Posted by: gromgoru   2007-02-12 13:41  

#2  We can write off the war as a "tactical draw" and make "regional stability" our measure of "victory."

Choke, spit, cough! He said what??

Exactly who's side are you on there LTG(ret)Odom?? The men and women fighing for our nation did NOT join so your fat retired ass could pontificate about the virtues of a tie in the war on terror! This is not "hysterical rhetoric" you dumbass. We are destin for more WTC events with guys like you spouting your "acceptable draw" in this war. GFY!
Posted by: 49 Pan   2007-02-12 10:31  

#1  The first and most critical step is to recognize that fighting on now simply prolongs our losses and blocks the way to a new strategy. Getting out of Iraq is the pre-condition for creating new strategic options. Withdrawal will take away the conditions that allow our enemies in the region to enjoy our pain. It will awaken those European states reluctant to collaborate with us in Iraq and the region.

Second, we must recognize that the United States alone cannot stabilize the Middle East.


If we can't, who else is there? Answer - there is no one else.

Restructure the whole argument along the lines of the old west being developed in the 19th Century. You think we should have pulled out of the Sioux country [the Dakota Territory] after taking loses at Fort Phil Kearney? or for that matter later at Rosebud or Little Big Horn? That maybe Washington should have given up allowing settlers into the area?
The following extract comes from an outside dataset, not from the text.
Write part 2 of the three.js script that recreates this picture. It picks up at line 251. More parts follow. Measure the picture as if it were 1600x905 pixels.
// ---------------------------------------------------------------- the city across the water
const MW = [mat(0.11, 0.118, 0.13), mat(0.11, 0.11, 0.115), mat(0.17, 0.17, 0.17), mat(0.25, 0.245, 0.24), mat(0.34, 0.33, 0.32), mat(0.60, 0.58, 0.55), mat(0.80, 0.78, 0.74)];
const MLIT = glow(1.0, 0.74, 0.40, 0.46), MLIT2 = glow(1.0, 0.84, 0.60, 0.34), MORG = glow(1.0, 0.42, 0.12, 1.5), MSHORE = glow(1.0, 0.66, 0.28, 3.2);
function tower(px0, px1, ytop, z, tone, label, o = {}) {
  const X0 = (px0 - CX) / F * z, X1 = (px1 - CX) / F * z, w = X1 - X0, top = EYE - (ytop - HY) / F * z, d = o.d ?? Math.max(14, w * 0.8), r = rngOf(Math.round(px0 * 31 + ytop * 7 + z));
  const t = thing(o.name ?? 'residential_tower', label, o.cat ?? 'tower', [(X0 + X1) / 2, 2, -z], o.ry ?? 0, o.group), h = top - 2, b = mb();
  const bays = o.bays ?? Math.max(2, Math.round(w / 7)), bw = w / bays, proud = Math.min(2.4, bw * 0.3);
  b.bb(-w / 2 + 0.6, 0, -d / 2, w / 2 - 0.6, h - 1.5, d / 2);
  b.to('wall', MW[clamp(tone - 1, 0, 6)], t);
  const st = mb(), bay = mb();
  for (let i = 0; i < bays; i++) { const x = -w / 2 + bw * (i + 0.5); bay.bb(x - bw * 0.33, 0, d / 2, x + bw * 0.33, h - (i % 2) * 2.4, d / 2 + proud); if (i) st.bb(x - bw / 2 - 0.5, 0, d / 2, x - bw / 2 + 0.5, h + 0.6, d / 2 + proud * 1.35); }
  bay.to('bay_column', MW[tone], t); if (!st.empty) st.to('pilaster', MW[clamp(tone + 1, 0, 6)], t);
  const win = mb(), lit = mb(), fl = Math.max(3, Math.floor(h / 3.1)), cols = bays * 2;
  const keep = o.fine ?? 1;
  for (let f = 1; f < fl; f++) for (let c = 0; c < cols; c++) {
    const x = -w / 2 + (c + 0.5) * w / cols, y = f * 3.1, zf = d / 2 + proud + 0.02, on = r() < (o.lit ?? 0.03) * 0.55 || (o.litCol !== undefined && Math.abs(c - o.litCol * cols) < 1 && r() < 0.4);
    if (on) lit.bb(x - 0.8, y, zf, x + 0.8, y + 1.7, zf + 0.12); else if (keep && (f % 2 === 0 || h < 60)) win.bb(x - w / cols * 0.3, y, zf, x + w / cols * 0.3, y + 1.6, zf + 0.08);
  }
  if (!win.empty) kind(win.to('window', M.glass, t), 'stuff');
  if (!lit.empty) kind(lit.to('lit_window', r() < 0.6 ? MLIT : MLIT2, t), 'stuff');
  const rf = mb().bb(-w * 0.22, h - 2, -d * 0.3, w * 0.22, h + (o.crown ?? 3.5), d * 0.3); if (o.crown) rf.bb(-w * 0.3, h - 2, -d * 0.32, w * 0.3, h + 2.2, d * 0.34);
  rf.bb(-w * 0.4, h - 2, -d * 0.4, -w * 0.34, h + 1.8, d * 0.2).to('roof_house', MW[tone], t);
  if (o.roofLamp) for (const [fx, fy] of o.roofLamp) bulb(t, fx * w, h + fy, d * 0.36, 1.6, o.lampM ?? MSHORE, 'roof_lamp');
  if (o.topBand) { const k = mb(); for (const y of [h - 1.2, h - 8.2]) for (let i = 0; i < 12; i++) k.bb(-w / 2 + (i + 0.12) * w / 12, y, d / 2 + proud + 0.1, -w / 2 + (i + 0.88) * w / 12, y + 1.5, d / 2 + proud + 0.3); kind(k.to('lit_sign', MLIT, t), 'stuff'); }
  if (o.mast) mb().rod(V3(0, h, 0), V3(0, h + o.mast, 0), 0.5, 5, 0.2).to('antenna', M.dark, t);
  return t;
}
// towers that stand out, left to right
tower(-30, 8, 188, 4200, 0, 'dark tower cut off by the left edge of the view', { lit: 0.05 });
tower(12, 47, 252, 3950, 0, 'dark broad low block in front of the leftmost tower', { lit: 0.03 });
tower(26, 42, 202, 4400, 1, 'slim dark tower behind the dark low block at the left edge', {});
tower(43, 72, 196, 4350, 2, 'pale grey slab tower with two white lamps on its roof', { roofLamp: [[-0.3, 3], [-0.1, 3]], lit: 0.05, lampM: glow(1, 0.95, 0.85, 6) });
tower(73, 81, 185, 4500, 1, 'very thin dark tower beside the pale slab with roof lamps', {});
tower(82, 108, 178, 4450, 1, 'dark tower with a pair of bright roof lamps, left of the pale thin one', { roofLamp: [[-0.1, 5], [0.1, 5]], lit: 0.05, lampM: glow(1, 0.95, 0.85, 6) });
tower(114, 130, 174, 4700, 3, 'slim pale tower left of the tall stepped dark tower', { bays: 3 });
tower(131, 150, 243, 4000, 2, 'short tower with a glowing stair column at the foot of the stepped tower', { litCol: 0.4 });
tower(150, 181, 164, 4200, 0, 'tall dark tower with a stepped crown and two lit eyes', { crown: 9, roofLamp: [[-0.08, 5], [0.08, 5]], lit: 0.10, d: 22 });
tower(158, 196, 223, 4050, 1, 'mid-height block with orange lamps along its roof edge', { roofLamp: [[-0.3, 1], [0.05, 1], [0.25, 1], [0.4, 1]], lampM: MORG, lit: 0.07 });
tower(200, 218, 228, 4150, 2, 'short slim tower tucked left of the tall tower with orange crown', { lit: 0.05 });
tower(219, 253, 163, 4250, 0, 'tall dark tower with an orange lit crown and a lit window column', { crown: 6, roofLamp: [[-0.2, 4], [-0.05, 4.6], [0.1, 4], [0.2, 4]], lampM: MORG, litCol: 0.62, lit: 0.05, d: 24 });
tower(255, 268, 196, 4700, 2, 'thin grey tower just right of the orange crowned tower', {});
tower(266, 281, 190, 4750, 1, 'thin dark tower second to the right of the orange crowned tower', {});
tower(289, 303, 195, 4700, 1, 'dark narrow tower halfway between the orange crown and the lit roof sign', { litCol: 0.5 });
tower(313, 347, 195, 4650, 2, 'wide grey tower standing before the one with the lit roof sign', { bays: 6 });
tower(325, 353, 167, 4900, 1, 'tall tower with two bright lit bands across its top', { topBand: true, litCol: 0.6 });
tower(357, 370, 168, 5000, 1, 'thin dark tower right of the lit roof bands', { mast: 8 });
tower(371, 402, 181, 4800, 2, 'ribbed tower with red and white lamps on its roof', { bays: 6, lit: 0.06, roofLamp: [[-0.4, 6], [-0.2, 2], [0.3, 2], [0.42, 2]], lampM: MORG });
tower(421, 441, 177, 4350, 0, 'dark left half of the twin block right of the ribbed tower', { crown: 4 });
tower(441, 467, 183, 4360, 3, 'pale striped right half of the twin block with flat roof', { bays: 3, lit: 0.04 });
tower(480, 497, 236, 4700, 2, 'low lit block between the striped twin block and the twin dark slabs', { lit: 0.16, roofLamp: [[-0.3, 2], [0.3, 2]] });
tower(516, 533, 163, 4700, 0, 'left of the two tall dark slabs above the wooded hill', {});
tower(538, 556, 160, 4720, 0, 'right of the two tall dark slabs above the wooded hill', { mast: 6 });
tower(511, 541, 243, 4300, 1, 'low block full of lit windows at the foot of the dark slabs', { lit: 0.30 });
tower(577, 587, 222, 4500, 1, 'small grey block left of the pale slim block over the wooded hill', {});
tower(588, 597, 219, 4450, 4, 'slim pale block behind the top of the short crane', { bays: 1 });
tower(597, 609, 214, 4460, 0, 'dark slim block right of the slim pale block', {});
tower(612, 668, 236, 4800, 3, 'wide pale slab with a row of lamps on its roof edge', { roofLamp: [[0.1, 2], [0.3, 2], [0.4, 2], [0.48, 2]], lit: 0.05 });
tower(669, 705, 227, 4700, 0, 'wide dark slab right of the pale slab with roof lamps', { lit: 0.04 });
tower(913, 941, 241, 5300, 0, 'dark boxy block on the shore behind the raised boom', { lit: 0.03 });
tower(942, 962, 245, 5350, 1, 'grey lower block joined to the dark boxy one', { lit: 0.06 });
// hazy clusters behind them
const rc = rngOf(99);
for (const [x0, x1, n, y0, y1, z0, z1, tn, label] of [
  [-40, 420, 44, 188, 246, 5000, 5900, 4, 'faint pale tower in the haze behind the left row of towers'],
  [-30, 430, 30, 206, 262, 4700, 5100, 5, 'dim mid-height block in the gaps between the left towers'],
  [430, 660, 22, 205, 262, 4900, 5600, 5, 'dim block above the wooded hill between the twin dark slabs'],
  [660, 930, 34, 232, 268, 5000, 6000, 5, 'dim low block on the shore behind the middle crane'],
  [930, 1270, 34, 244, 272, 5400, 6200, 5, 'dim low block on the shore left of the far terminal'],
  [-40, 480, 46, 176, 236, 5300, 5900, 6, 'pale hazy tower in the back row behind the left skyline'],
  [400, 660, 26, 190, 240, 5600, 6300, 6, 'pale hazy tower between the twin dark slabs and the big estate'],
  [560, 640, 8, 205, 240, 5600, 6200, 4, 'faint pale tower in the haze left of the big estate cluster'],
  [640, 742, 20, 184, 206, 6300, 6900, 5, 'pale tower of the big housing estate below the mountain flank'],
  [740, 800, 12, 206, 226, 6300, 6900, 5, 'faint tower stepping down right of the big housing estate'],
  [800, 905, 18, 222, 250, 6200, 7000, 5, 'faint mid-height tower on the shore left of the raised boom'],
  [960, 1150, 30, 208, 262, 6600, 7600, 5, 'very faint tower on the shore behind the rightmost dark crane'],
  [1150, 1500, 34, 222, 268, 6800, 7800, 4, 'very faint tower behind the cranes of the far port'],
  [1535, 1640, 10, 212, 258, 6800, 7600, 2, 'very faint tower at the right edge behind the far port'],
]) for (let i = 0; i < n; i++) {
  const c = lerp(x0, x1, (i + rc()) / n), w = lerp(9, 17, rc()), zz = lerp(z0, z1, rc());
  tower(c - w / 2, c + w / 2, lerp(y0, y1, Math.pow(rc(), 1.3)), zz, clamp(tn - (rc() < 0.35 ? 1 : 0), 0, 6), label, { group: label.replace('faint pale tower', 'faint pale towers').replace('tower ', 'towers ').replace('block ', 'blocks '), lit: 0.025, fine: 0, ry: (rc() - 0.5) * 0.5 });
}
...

Hell, we were having just as much problems dealing with the natives in the New Mexico Territory too. Should have pulled out there too. It does end there. You sit in Texas and the Apache come in from the territory to the west. You try to put pressure on them in the territory and the just cross the Mexican border and continue their raiding from across the Rio Grande. It will never end [at least from the perspective of 1870]. There is no central strategy. Constantly suffering casualties, a continuing drain on the nation's treasury, and certainly unpopular with the eastern intellectual city folk. There is no consistence policy. How would you ever succeed?

Guys, note for you. This is a part of the unending process that every great nation goes through. When it gives up and permit the 'enemy' the choice of when and where they will do their dirty work is when the curtain begins to fall. If it ain't worth fighting for, it ain't worth having.